(Source data)
┌────────

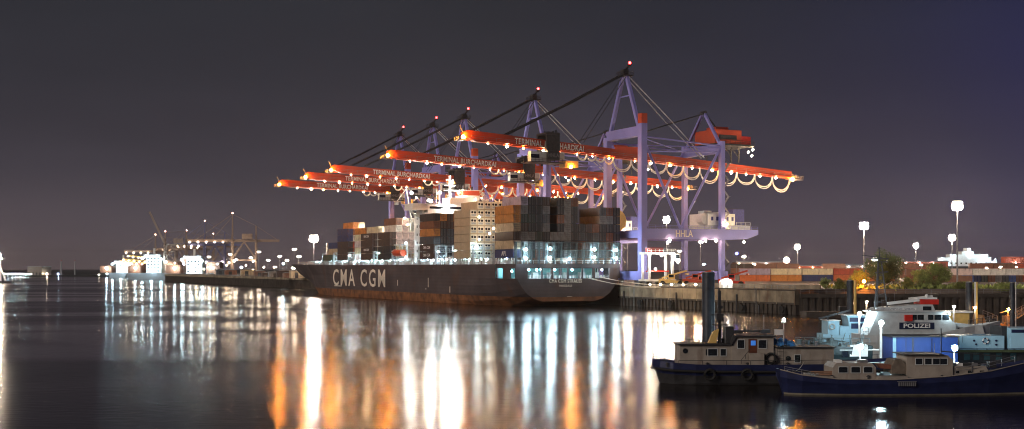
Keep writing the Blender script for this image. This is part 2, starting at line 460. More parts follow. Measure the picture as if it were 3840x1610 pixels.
# lettering painted on a few of the boxes
LB = mat('box_letter_black', (.03, .03, .03)); LWH = mat('box_letter_white', (.8, .78, .74))
for o in list(COL.objects):
    if o.name.startswith('shipping_container') and 'first column' in o.get('label', ''):
        l = o['label']
        if 'stern bay' in l and 'bottom' in l: text('APL', 1.9, LWH, 'lettering', o, (CL/2, 1.215, 1.25), (R(90), 0, R(180)), .01, bold=.03)
        elif 'foredeck' in l and ('second' in l or 'fourth' in l): text('CMA CGM', 1.2, LWH, 'lettering', o, (CL/2, 1.215, 1.3), (R(90), 0, R(180)), .01, bold=.02)
        elif 'aft of bridge' in l and ('second' in l or 'bottom' in l): text('CMA CGM', 1.3, LWH, 'lettering', o, (CL/2, 1.215, 1.3), (R(90), 0, R(180)), .01, bold=.02)
# ================================================================== THE SHIP
ship = thing('container_ship', 'huge dark grey container ship moored at the quay, stern towards the viewer', 'container ship', S(0, 0), ROTS)
# local: x forward, y to port
def lerp_prof(stn, t_):
    for (a, pa), (b_, pb) in zip(stn[:-1], stn[1:]):
        if a <= t_ <= b_:
            u = (t_-a)/(b_-a); u = u*u*(3-2*u) if False else u
            return [(pa[i][0]+(pb[i][0]-pa[i][0])*u, pa[i][1]+(pb[i][1]-pa[i][1])*u) for i in range(len(pa))]
ZD = 12.7
st = [   # t, [(half width, z)...] from keel line up to the mooring deck level (8.4)
 (0,   [(.01, 1.6), (9.2, 1.6), (12.0, 2.4), (14.4, 4.0), (15.9, 5.8), (16.9, 7.2), (17.5, 8.4)]),
 (5,   [(.01, .2), (8.6, .5), (12.4, 1.8), (14.9, 3.4), (16.3, 5.2), (17.2, 7.0), (17.8, 8.4)]),
 (13,  [(.01, -2), (8.5, -1.5), (13.2, 0.0), (15.8, 2.0), (17.2, 4.2), (17.9, 6.6), (18.2, 8.4)]),
 (28,  [(.01, -3), (10, -3), (15.2, -1.0), (17.2, 1.2), (18.0, 3.5), (18.3, 6.0), (18.3, 8.4)]),
 (50,  [(.01, -3), (14, -3), (18.0, -1.0), (18.3, 1.2), (18.3, 3.5), (18.3, 6.0), (18.3, 8.4)]),
 (165, [(.01, -3), (14, -3), (18.0, -1.0), (18.3, 1.2), (18.3, 3.5), (18.3, 6.0), (18.3, 8.4)]),
 (195, [(.01, -3), (10, -3), (13.8, -1.0), (14.8, 1.2), (15.8, 3.5), (16.7, 6.0), (17.3, 8.4)]),
 (218, [(.01, -3), (4, -3), (6.8, -1.0), (7.8, 1.2), (9.2, 3.5), (11.0, 6.0), (13.0, 8.4)]),
 (233, [(.01, -3), (.4, -3), (1.0, -1.0), (1.6, 1.2), (2.9, 3.5), (5.0, 6.0), (7.8, 8.4)]),
]
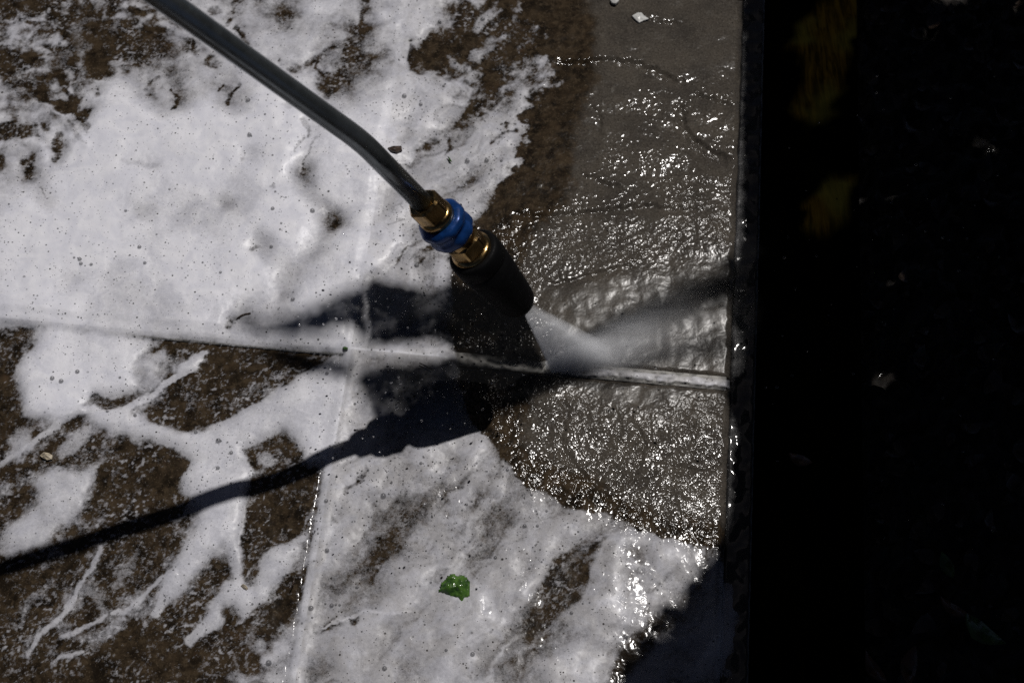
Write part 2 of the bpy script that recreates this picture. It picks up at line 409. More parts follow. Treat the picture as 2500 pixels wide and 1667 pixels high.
patio = tag(empty('patio', (0, 0, -.03)), 'wet sandstone patio half washed clean of soapy foam', None, None, 'structure')
def make_slab(u0, u1, v0, v1, step, seed):
    uu = np.linspace(u0, u1, max(6, int((u1 - u0) / step))); vv = np.linspace(v0, v1, max(6, int((v1 - v0) / step)))
    U, Vv = np.meshgrid(uu, vv)
    x, y = uv2w(U, Vv); X, Y = plan(x, y)
    e = np.minimum(np.minimum(U - u0, u1 - U), np.minimum(Vv - v0, v1 - Vv))
    e = e + .0014 * fbm(x * 130, y * 130, 2, 31)
    z = stone_height(U, Vv) + slab_level(U, Vv) - .0024 * (1 - sstep(0, .0042, e))
    wob = .0012 * fbm(x * 60, y * 60, 3, 77) * (1 - sstep(0, .006, e))
    x = x + wob; y = y + wob
    c = Canvas(X, Y)
    n1 = 14 * fbm(x * 60, y * 60, 3, 51); n2 = 14 * fbm(x * 60 + 9, y * 60 - 4, 3, 52)
    cw = Canvas(X + n1, Y + n2)
    clean = cw.poly(CLEAN, 46) * sstep(-.004, .004, U) if step < .01 else np.zeros(U.shape)
    dirt = 1 - clean
    rip = .15 + .0 * U
    rip = np.maximum(rip, .52 * cw.poly([(1450, 260), (1640, 200), (1690, 190), (1810, 180), (1810, 460), (1430, 470)], 70)); rip = np.maximum(rip, .55 * cw.poly([(1690, 220), (1810, 200), (1810, 480), (1640, 400)], 40))
    rip = np.maximum(rip, 1.0 * cw.poly([(1150, 600), (1230, 540), (1360, 500), (1560, 450), (1810, 400), (1810, 700), (1500, 760), (1280, 760), (1120, 760)], 60))
    rip = np.maximum(rip, 1.1 * cw.poly([(1130, 960), (1350, 930), (1500, 1000), (1810, 960), (1810, 1330), (1560, 1300), (1300, 1200)], 50))
    rip = np.maximum(rip, .9 * cw.poly([(1060, 660), (1340, 700), (1340, 1000), (1110, 1000)], 40))
    rip = rip * (1 - .86 * cw.poly([(1330, 690), (1560, 650), (1810, 600), (1810, 800), (1500, 860), (1340, 830)], 50))
    rip = rip * np.clip(.85 + .75 * fbm(x * 32, y * 32, 3, 55), .25, 1.3) if step < .01 else rip
    mt = .9 * cw.poly([(1330, 700), (1500, 660), (1800, 600), (1810, 1010), (1600, 1030), (1430, 1010), (1360, 930)], 60)
    mt = np.maximum(mt, .35 * cw.poly([(1230, 560), (1810, 470), (1810, 640), (1260, 720)], 50))
    nu, nv = len(uu), len(vv)
    Vt = np.stack([x, y, z], -1).reshape(-1, 3)
    ring = np.concatenate([np.arange(nu), np.arange(1, nv) * nu + nu - 1, (nv - 1) * nu + np.arange(nu - 2, -1, -1), np.arange(nv - 2, 0, -1) * nu])
    low = Vt[ring].copy(); low[:, 2] = -.028
    base = len(Vt); k = len(ring); nx = (np.arange(k) + 1) % k
    skirt = np.stack([ring[nx], ring, base + np.arange(k), base + nx], -1)
    F = np.concatenate([grid_faces(nu, nv), skirt])
    ext = lambda a: np.concatenate([a.ravel(), a.ravel()[ring]])
    me = mesh_np('paving_slab', np.concatenate([Vt, low]), F, {'dirt': ext(dirt), 'ripple': ext(rip), 'matte': ext(mt)})
    o = link('paving_slab', me, M['stone'], patio); o.matrix_parent_inverse = Matrix.Translation((0, 0, .03)); return o
S4 = [(-.5945, -JH, JH, .60), (JH, EDGE_U, JH, .373), (-.5945, -JH, -.44, -JH), (JH, EDGE_U, -.44, -JH)]
for i, r in enumerate(S4): make_slab(*r, .00135 if i in (1, 3) else .0016, i)
for r in [(JH, EDGE_U, .3815, .97), (-.5945, -JH, .6085, 1.2), (-1.19, -.603, JH, .60), (-1.19, -.603, -.44, -JH), (-.5945, -JH, -1.04, -.4485), (JH, EDGE_U, -1.04, -.4485), (-1.19, -.603, -1.04, -.4485), (-1.19, -.603, .6085, 1.2)]:
    make_slab(*r, .012, 9)

# mortar in the joints: one strip for each joint in view, plus the bed the slabs lie on
def strip(name, u0, u1, v0, v1, ztop, material, parent, step=.0025, amp=.0009, depth=.03, seed=5):
    uu = np.linspace(u0, u1, max(4, int((u1 - u0) / step))); vv = np.linspace(v0, v1, max(4, int((v1 - v0) / step)))
    U, Vv = np.meshgrid(uu, vv); x, y = uv2w(U, Vv); z = ztop + amp * fbm(x * 90, y * 90, 3, seed) + 0 * x
    nu, nv = len(uu), len(vv); Vt = np.stack([x, y, z], -1).reshape(-1, 3)
    ring = np.concatenate([np.arange(nu), np.arange(1, nv) * nu + nu - 1, (nv - 1) * nu + np.arange(nu - 2, -1, -1), np.arange(nv - 2, 0, -1) * nu])
    low = Vt[ring].copy(); low[:, 2] = ztop - depth; b = len(Vt); k = len(ring); nx = (np.arange(k) + 1) % k
    F = np.concatenate([grid_faces(nu, nv), np.stack([ring[nx], ring, b + np.arange(k), b + nx], -1)])
    o = link(name, mesh_np(name, np.concatenate([Vt, low]), F), material, parent)
    if parent: o.matrix_parent_inverse = parent.matrix_world.inverted() if parent is not patio else Matrix.Translation((0, 0, .03))
    return o
strip('mortar_joint', -.60, EDGE_U - .003, -JH - .0015, JH + .0015, -.0017, M['mortar'], patio, .0016, .0005)
strip('mortar_joint', -JH - .0005, JH + .0005, JH + .001, .60, -.0024, M['mortar'], patio, .002)
strip('mortar_joint', -JH - .0005, JH + .0005, -.44, -JH - .001, -.0020, M['mortar'], patio, .002)
strip('mortar_bed', -1.2, EDGE_U - .004, -1.05, 1.21, -.012, M['mortar'], patio, .06, .0004, .02)

# ------------------------------------------------------------------ ground, edging
gm = bmesh.new(); bmesh.ops.create_grid(gm, x_segments=2, y_segments=2, size=15.0)
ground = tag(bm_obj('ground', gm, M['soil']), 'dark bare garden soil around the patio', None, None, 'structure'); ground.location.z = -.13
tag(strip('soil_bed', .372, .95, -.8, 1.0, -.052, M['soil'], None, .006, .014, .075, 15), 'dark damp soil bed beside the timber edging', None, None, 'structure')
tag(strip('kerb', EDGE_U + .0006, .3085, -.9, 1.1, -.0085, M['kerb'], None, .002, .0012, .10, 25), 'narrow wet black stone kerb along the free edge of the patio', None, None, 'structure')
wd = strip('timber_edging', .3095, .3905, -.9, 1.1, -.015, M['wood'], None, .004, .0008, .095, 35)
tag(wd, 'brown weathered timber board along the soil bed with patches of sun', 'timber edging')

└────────

Written problem
Reproduce exactly the line that holds "tag(strip('kerb', EDGE_U +", then every line after it, ending with the final line of the records above.

Output of the task
tag(strip('kerb', EDGE_U + .0006, .3085, -.9, 1.1, -.0085, M['kerb'], None, .002, .0012, .10, 25), 'narrow wet black stone kerb along the free edge of the patio', None, None, 'structure')
wd = strip('timber_edging', .3095, .3905, -.9, 1.1, -.015, M['wood'], None, .004, .0008, .095, 35)
tag(wd, 'brown weathered timber board along the soil bed with patches of sun', 'timber edging')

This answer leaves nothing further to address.